The country’s lost 15 years of economic growth, where its output grew at an annual rate of 1.1%, is beginning to have significant consequences on state finances, unemployment, and social stability. 

This is feedback from Investec Wealth & Investment International strategist Osagyefo Mazwai, who explained the impact of lacklustre economic growth over the past 15 years on unemployment. 

In a recent research note, Mazwai noted that had South Africa’s economic growth been in line with emerging market peers at 4.5% per annum since 2010, the country’s labour market would look fundamentally different. 

Under a higher growth environment, South Africa’s unemployment rate would likely currently be between 15% and 20%, not the current 31.9%.

“In real terms, this translates into between 3.2 million and 4.4 million fewer unemployed people, or as many as 4.8 million additional jobs in the economy,” Mazwai said.  

“The scale of this lost opportunity underscores a hard truth – weak growth has not only stalled prosperity, but it has also structurally reshaped South Africa’s labour market in damaging ways.”

Mazwai explained that the greatest cost of this underperformance has been borne by young South Africans, with many unable to enter the formal workforce. 

This is not only due to a lack of jobs being available, but increasingly it is also due to a widening skills mismatch between what companies want and what unemployed South Africans have. 

South Africans under the age of 34 make up 58% of the unemployed, accounting for 4.6 million of the country’s 8 million jobless citizens.

Had employment outcomes improved under stronger economic growth, younger South Africans would have been the primary beneficiaries. 

“Instead, an entire generation has entered adulthood amid chronic joblessness, limited skills transfer and diminishing economic confidence,” Mazwai said. 

The ANC’s shortcomings

South Africa’s unemployment crisis is not only about a lack of economic growth and capital investment, but it is increasingly a story of a lack of skills due to a failing education system. 

Mazwai explained that more capital is unlikely to resolve South Africa’s unemployment crisis, with the country’s unemployed lacking the skills needed in a modern economy. 

Former Finance Minister Trevor Manuel pointed to the government’s failure to transform the education system to give South African students the right skills for the economy as a key reason for the current unemployment crisis. 

For example, more than 80% of Grade 4 learners in South Africa cannot read for meaning, while in nearly half of all secondary schools, no child reaches the intermediate maths benchmark.

“Part of our problem as South Africa is that we have not sufficiently considered what the transformation of education is about,” Manuel told the Africa In the World Festival. 

Manuel explained that South Africa has a two-tier education system. “There is education for what we used to call private and former model C schools, and then the education for the majority. It is completely binary,” he said.

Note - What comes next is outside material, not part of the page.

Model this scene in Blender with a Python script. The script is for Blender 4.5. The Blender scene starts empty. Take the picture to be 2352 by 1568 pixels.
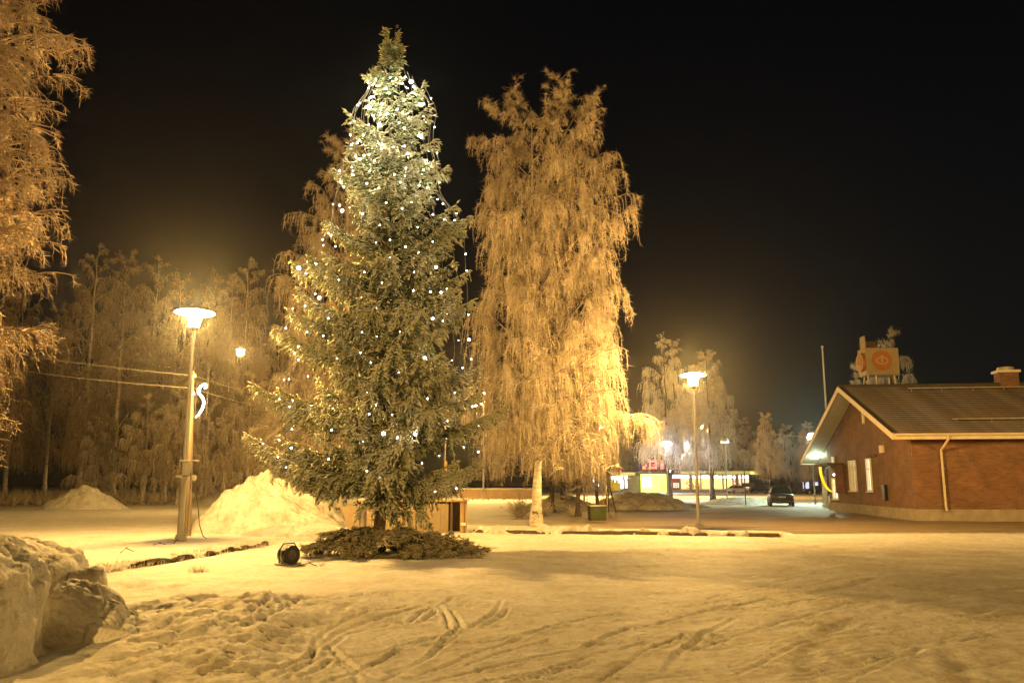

The nature of this system is still prevalent, although not race-based, despite trillions of rands being spent on education in the past 30 years by the ANC government. 

Front of the ANC’s efforts in the education sector has been transformation. While it has increased access to education, it has failed to improve its quality in South Africa. 

“It is a huge achievement that 80% of school children in South Africa are at no-fee schools. But no fees frequently also means no maths, no science, and no discipline,” Manuel said. 

“And so this notion of transforming the education system is a curious thing that we have not been able to master in South Africa.” 

Manuel said the failure to transform South Africa’s education system has resulted in the majority of the country having the same problems it faced 60 years ago. 

“Bantu education was built in the 1950s without mathematics. That was in 1953, and in 2025, the mathematics is still not there,” Manuel said. 

“You have taken quantitative skills out of a generation of learners and successive generations of teachers, and so it is still not there.”